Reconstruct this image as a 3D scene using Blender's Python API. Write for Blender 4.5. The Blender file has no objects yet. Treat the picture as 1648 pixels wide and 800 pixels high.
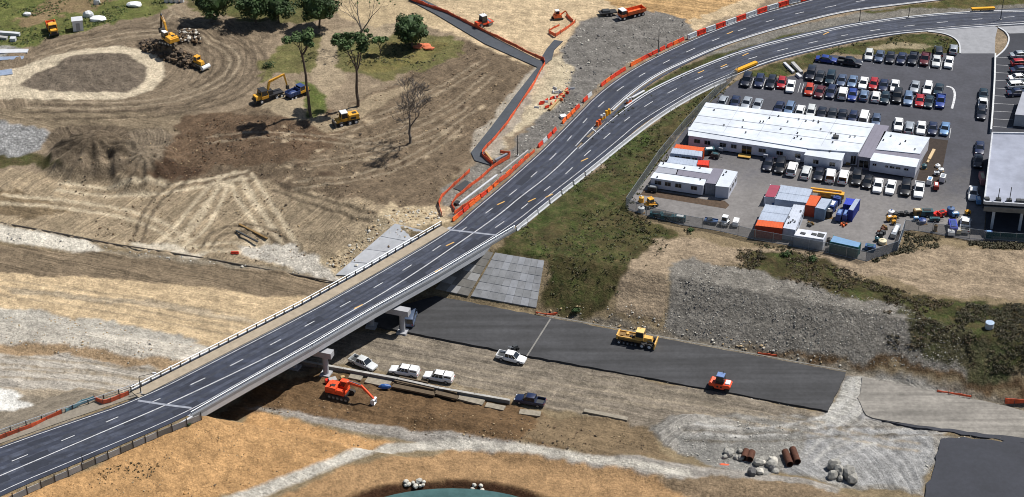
import bpy, bmesh, math, random
import numpy as np
from mathutils import Vector, Matrix
S = bpy.context.scene
COL = S.collection
R_ = random.Random(7)

# ---------------- camera ----------------
FOC = 3050.0; TH = math.radians(33.25); HC = 201.0
cam = bpy.data.cameras.new('camera'); camo = bpy.data.objects.new('camera', cam); COL.objects.link(camo)
cam.sensor_width = 36; cam.lens = FOC/1648*36; cam.clip_start = 1; cam.clip_end = 12000
camo.location = (0, 0, HC); camo.rotation_euler = (math.pi/2-TH, 0, 0)
S.camera = camo
# ---------------- sky, sun, exposure ----------------
W = bpy.data.worlds.new('World'); S.world = W; W.use_nodes = True
nt = W.node_tree; nt.nodes.clear()
sky = nt.nodes.new('ShaderNodeTexSky'); sky.sky_type = 'NISHITA'; sky.sun_disc = False
sky.sun_elevation = math.radians(57); sky.sun_rotation = math.radians(62)
bg = nt.nodes.new('ShaderNodeBackground'); bg.inputs[1].default_value = 0.058
wo = nt.nodes.new('ShaderNodeOutputWorld')
nt.links.new(sky.outputs[0], bg.inputs[0]); nt.links.new(bg.outputs[0], wo.inputs[0])
sun = bpy.data.lights.new('sun', 'SUN'); sun.energy = 5.0; sun.angle = math.radians(.55); sun.color = (1, .955, .88)
suno = bpy.data.objects.new('sun', sun); COL.objects.link(suno)
sv = Vector((math.cos(math.radians(57))*.883, math.cos(math.radians(57))*.469, math.sin(math.radians(57))))
suno.rotation_euler = sv.to_track_quat('Z', 'Y').to_euler(); suno.location = (0, 200, 300)
S.view_settings.view_transform = 'Standard'; S.view_settings.look = 'None'
S.view_settings.exposure = 0.22; S.view_settings.gamma = 1
S.cycles.filter_width = 1.0

# ---------------- surveying helpers: pixel of the photograph -> point on a level ----------------
def P(x, y, z=0.0):
    u = x-824; v = y-400
    d = Vector((u, math.cos(TH)*FOC-math.sin(TH)*v, -math.sin(TH)*FOC-math.cos(TH)*v))
    t = (z-HC)/d.z
    return Vector((d.x*t, d.y*t, z))
def PX(p):                               # world -> photo pixel
    x, y, z = p; z = z-HC
    fw = y*math.cos(TH)-z*math.sin(TH); up = y*math.sin(TH)+z*math.cos(TH)
    return 824+FOC*x/fw, 400-FOC*up/fw
def lin(c): return c/12.92 if c <= .04045 else ((c+.055)/1.055)**2.4
def rgb(r, g, b, k=.8): return tuple(lin(v/255)*k for v in (r, g, b))

# ---------------- materials ----------------
MC = {}
def mat(name, color, rough=.7, metal=0, var=.18, scale=1.5, bump=0, coat=0, alpha=None, emit=None, var2=0, scale2=.12):
    if name in MC: return MC[name]
    m = bpy.data.materials.new(name); MC[name] = m; m.use_nodes = True
    N = m.node_tree; b = N.nodes['Principled BSDF']
    b.inputs['Roughness'].default_value = rough; b.inputs['Metallic'].default_value = metal
    if coat: b.inputs['Coat Weight'].default_value = coat; b.inputs['Coat Roughness'].default_value = .08
    c4 = (*color, 1)
    if var:
        g = N.nodes.new('ShaderNodeNewGeometry')
        n = N.nodes.new('ShaderNodeTexNoise'); n.inputs['Scale'].default_value = scale; n.inputs['Detail'].default_value = 6
        n.inputs['Roughness'].default_value = .65
        N.links.new(g.outputs['Position'], n.inputs['Vector'])
        mr = N.nodes.new('ShaderNodeMapRange'); mr.inputs[1].default_value = .3; mr.inputs[2].default_value = .7
        mr.inputs[3].default_value = 1-var; mr.inputs[4].default_value = 1+var
        N.links.new(n.outputs['Fac'], mr.inputs[0])
        fac = mr.outputs[0]
        if var2:
            n2 = N.nodes.new('ShaderNodeTexNoise'); n2.inputs['Scale'].default_value = scale2; n2.inputs['Detail'].default_value = 4
            N.links.new(g.outputs['Position'], n2.inputs['Vector'])
            m2 = N.nodes.new('ShaderNodeMapRange'); m2.inputs[1].default_value = .35; m2.inputs[2].default_value = .65
            m2.inputs[3].default_value = 1-var2; m2.inputs[4].default_value = 1+var2
            N.links.new(n2.outputs['Fac'], m2.inputs[0])
            mm = N.nodes.new('ShaderNodeMath'); mm.operation = 'MULTIPLY'
            N.links.new(fac, mm.inputs[0]); N.links.new(m2.outputs[0], mm.inputs[1]); fac = mm.outputs[0]
        vm = N.nodes.new('ShaderNodeVectorMath'); vm.operation = 'SCALE'; vm.inputs[0].default_value = color
        N.links.new(fac, vm.inputs['Scale']); N.links.new(vm.outputs[0], b.inputs['Base Color'])
        if bump:
            bp = N.nodes.new('ShaderNodeBump'); bp.inputs['Strength'].default_value = bump; bp.inputs['Distance'].default_value = .1
            N.links.new(n.outputs['Fac'], bp.inputs['Height']); N.links.new(bp.outputs[0], b.inputs['Normal'])
    else: b.inputs['Base Color'].default_value = c4
    if alpha is not None: b.inputs['Alpha'].default_value = alpha
    if emit: b.inputs['Emission Color'].default_value = c4; b.inputs['Emission Strength'].default_value = emit
    return m

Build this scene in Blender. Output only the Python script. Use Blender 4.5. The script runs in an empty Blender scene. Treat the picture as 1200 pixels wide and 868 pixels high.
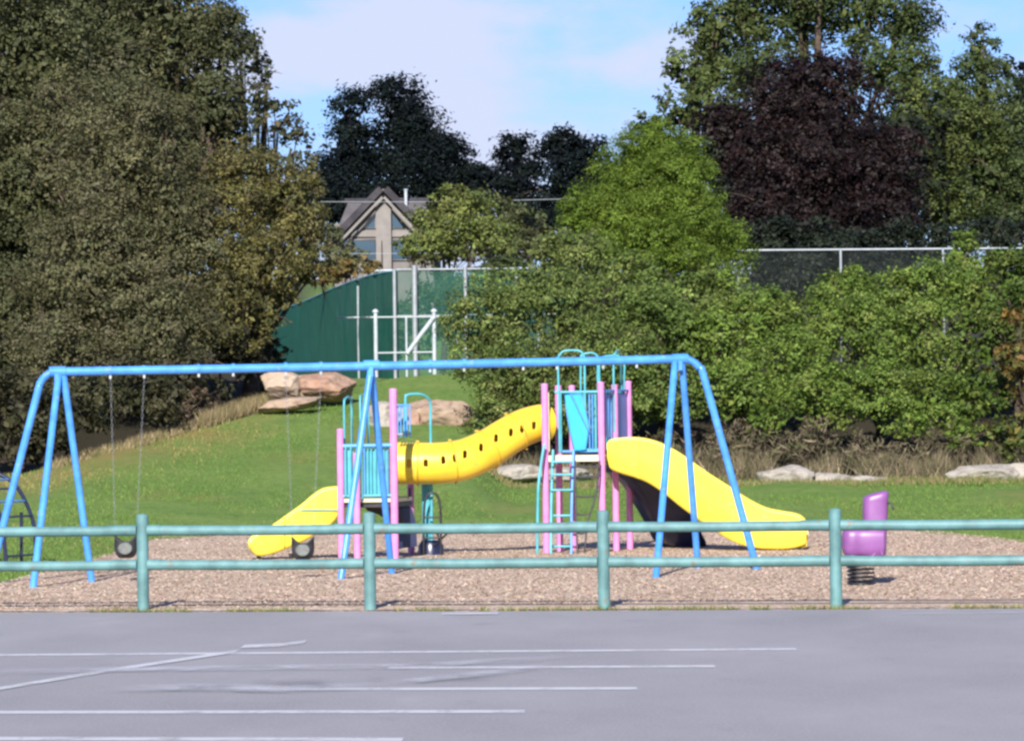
import bpy, math, random
import numpy as np
from mathutils import Vector, Matrix, noise as mnoise

random.seed(7)
RNG = np.random.default_rng(7)
SC = bpy.context.scene
COL = SC.collection
R = math.radians

# ------------------------------------------------------------------ camera
F = 5000.0                       # focal length in photo pixels (photo 1200 x 868)
CAMZ = 1.9
PITCH = math.atan(66.0 / F)
ROLL = R(-0.7)
cam_d = bpy.data.cameras.new('camera')
cam = bpy.data.objects.new('camera', cam_d)
COL.objects.link(cam)
CM = Matrix.Rotation(math.pi / 2 + PITCH, 3, 'X') @ Matrix.Rotation(ROLL, 3, 'Z')
cam.matrix_world = Matrix.Translation((0, 0, CAMZ)) @ CM.to_4x4()
cam_d.sensor_width = 36
cam_d.lens = F * 36 / 1200
cam_d.clip_start = 0.5
cam_d.clip_end = 4000
SC.camera = cam


def ray(px, py):
    return CM @ Vector(((px - 600) / F, (434 - py) / F, -1.0))


def P(px, py, D):                # the point at world depth D seen at pixel (px,py)
    d = ray(px, py)
    return Vector((d.x * D / d.y, D, CAMZ + d.z * D / d.y))


def G(px, py, z=0.0):            # the point on the level z seen at pixel
    d = ray(px, py)
    t = (z - CAMZ) / d.z
    return Vector((d.x * t, d.y * t, z))


# ------------------------------------------------------------------ mesh building
class MB:
    def __init__(s):
        s.v = []; s.f = []; s.sm = []

    def add(s, vs, fs, smooth=True):
        o = len(s.v)
        s.v += [tuple(p) for p in vs]
        for f in fs:
            s.f.append(tuple(i + o for i in f)); s.sm.append(smooth)

    def tube(s, path, r, seg=12, cap=True, closed=False):
        path = [Vector(p) for p in path]
        n = len(path)
        rs = r if isinstance(r, (list, tuple)) else [r] * n
        vs = []; fs = []
        up = None
        for i in range(n):
            if closed:
                t = path[(i + 1) % n] - path[i - 1]
            else:
                t = path[min(i + 1, n - 1)] - path[max(i - 1, 0)]
            if t.length < 1e-9: t = Vector((0, 0, 1))
            t.normalize()
            if up is None:
                up = Vector((0, 0, 1)) if abs(t.z) < .9 else Vector((0, 1, 0))
            a = (up - t * up.dot(t))
            if a.length < 1e-6: a = t.orthogonal()
            a.normalize(); up = a
            b = t.cross(a)
            for k in range(seg):
                w = 2 * math.pi * k / seg
                vs.append(path[i] + (a * math.cos(w) + b * math.sin(w)) * rs[i])
        m = n if closed else n - 1
        for i in range(m):
            j = (i + 1) % n
            for k in range(seg):
                k2 = (k + 1) % seg
                fs.append((i * seg + k, i * seg + k2, j * seg + k2, j * seg + k))
        s.add(vs, fs, True)
        if cap and not closed:
            s.add(vs[:seg], [tuple(range(seg - 1, -1, -1))], False)
            s.add(vs[-seg:], [tuple(range(seg))], False)

    def box(s, c, sx, sy, sz, rz=0.0, bev=0.0):
        c = Vector(c); M = Matrix.Rotation(rz, 3, 'Z')
        if bev <= 0:
            vs = [c + M @ Vector((x * sx / 2, y * sy / 2, z * sz / 2)) for x in (-1, 1) for y in (-1, 1) for z in (-1, 1)]
            s.add(vs, [(0, 1, 3, 2), (4, 6, 7, 5), (0, 4, 5, 1), (2, 3, 7, 6), (0, 2, 6, 4), (1, 5, 7, 3)], False)
        else:
            prof = [(-sx/2+bev, -sy/2), (sx/2-bev, -sy/2), (sx/2, -sy/2+bev), (sx/2, sy/2-bev), (sx/2-bev, sy/2), (-sx/2+bev, sy/2), (-sx/2, sy/2-bev), (-sx/2, -sy/2+bev)]
            k = []
            for z, sc in ((-sz/2, 1 - bev*1.4/min(sx, sy)), (-sz/2+bev, 1), (sz/2-bev, 1), (sz/2, 1 - bev*1.4/min(sx, sy))):
                k.append([c + M @ Vector((x*sc, y*sc, z)) for x, y in prof])
            vs = [p for q in k for p in q]
            fs = [tuple(range(7, -1, -1)), tuple(range(24, 32))]
            for i in range(3):
                for j in range(8):
                    j2 = (j + 1) % 8
                    fs.append((i*8+j, i*8+j2, (i+1)*8+j2, (i+1)*8+j))
            s.add(vs, fs, False)

    def prism(s, poly, off):     # polygon extruded by vector off
        n = len(poly); off = Vector(off)
        vs = [Vector(p) for p in poly] + [Vector(p) + off for p in poly]
        fs = [tuple(range(n - 1, -1, -1)), tuple(range(n, 2 * n))]
        fs += [(i, (i + 1) % n, n + (i + 1) % n, n + i) for i in range(n)]
        s.add(vs, fs, False)

    def loft(s, rings, cap=True, smooth=True):
        n = len(rings[0]); vs = [p for r in rings for p in r]; fs = []
        for i in range(len(rings) - 1):
            for k in range(n):
                k2 = (k + 1) % n
                fs.append((i*n+k, i*n+k2, (i+1)*n+k2, (i+1)*n+k))
        s.add(vs, fs, smooth)
        if cap:
            s.add(rings[0], [tuple(range(n - 1, -1, -1))], False)
            s.add(rings[-1], [tuple(range(n))], False)

    def build(s, name, mat, parent=None, mods=None):
        me = bpy.data.meshes.new(name)
        off = Vector(parent_origin(parent))
        me.from_pydata([tuple(Vector(p) - off) for p in s.v], [], s.f)
        me.polygons.foreach_set('use_smooth', s.sm)
        me.update()
        me.materials.append(mat)
        o = bpy.data.objects.new(name, me)
        COL.objects.link(o)
        if parent is not None: o.parent = parent
        return o


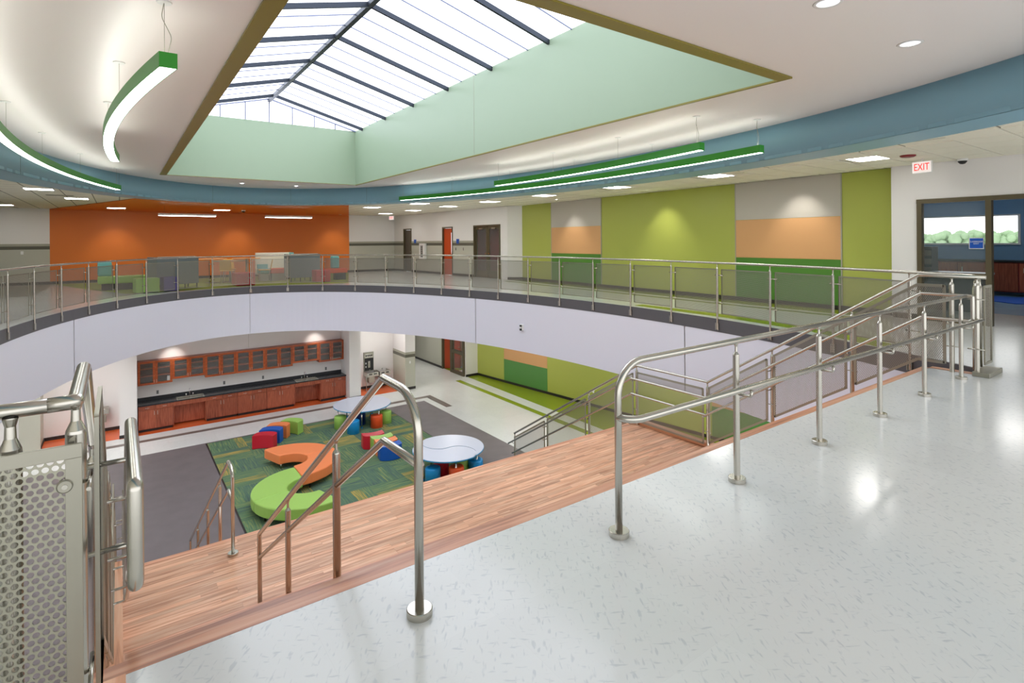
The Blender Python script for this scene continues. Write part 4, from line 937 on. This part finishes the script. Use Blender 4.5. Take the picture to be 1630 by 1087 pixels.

Task goal =>
Nothing but the lines from the start of the records above through the line with "R_ = random.Random(7)" should be retyped, each exactly as written; leave out all pictures.

Task response =>
Reconstruct this image as a 3D scene using Blender's Python API. Write for Blender 4.5. The Blender file has no objects yet. Treat the picture as 1648 pixels wide and 800 pixels high.
import bpy, bmesh, math, random
import numpy as np
from mathutils import Vector, Matrix
S = bpy.context.scene
COL = S.collection
R_ = random.Random(7)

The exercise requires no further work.